= To be done =
Select the lines below containing the word "scene".

= Data block =
►

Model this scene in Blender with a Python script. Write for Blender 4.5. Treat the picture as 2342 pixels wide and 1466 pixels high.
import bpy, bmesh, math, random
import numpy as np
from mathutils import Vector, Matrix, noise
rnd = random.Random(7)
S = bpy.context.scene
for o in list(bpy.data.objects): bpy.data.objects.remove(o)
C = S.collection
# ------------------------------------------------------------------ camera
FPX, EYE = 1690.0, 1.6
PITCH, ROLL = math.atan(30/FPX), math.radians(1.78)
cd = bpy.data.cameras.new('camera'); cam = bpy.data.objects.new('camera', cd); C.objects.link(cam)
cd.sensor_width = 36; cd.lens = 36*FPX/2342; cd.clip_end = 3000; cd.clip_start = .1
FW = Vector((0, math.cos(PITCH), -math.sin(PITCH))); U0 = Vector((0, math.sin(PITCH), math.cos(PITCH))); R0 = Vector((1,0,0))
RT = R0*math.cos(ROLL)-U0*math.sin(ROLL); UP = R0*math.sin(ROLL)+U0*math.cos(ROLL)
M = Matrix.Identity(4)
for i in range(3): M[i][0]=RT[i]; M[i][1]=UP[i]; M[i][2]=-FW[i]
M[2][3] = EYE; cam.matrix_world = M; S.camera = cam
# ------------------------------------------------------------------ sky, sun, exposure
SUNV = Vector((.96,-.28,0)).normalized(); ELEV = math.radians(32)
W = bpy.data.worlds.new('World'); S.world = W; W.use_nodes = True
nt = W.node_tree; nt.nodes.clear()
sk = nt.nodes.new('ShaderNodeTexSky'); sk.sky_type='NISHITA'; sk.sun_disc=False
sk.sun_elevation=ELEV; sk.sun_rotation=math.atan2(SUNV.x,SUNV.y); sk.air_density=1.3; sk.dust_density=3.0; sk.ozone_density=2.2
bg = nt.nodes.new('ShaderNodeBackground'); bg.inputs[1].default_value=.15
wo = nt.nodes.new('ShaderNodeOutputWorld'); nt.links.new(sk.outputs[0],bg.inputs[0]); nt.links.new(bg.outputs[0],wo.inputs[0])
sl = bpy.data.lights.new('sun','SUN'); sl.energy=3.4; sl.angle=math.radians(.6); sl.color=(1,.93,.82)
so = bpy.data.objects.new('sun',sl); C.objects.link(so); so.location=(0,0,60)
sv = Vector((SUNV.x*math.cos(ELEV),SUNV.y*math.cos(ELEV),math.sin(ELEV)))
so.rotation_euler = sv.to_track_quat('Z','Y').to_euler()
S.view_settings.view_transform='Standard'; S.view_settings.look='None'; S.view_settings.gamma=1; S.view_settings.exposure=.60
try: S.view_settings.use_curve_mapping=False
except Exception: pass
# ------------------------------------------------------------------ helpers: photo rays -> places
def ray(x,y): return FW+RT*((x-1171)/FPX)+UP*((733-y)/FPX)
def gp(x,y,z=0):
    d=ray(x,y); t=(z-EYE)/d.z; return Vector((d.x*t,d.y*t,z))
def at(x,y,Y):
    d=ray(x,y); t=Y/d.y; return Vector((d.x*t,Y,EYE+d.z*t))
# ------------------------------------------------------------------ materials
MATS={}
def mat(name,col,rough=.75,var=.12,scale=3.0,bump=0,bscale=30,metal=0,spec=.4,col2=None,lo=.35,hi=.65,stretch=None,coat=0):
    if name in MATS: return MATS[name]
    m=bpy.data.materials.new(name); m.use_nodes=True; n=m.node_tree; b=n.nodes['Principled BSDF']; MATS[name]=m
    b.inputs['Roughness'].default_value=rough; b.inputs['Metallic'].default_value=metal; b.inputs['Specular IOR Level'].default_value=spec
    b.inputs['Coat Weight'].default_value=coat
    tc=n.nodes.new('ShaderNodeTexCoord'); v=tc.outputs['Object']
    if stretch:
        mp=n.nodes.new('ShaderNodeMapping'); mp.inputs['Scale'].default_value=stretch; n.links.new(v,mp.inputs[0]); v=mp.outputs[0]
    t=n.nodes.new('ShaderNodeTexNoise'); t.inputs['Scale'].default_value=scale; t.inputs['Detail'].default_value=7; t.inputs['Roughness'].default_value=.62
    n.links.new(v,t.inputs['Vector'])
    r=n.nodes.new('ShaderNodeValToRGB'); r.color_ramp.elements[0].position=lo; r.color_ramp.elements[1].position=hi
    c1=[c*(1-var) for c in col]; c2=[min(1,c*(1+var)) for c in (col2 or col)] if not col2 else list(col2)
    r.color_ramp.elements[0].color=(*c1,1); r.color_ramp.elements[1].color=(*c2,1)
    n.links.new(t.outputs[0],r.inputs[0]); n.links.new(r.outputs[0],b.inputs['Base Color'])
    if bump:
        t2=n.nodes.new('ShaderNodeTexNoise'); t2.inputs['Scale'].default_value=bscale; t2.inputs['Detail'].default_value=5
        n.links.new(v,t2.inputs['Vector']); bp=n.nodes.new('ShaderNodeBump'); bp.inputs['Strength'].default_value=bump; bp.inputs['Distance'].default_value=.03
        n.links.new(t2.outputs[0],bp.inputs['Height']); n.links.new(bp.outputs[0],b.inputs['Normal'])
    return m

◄

= Full output =
Model this scene in Blender with a Python script. Write for Blender 4.5. Treat the picture as 2342 pixels wide and 1466 pixels high.
S = bpy.context.scene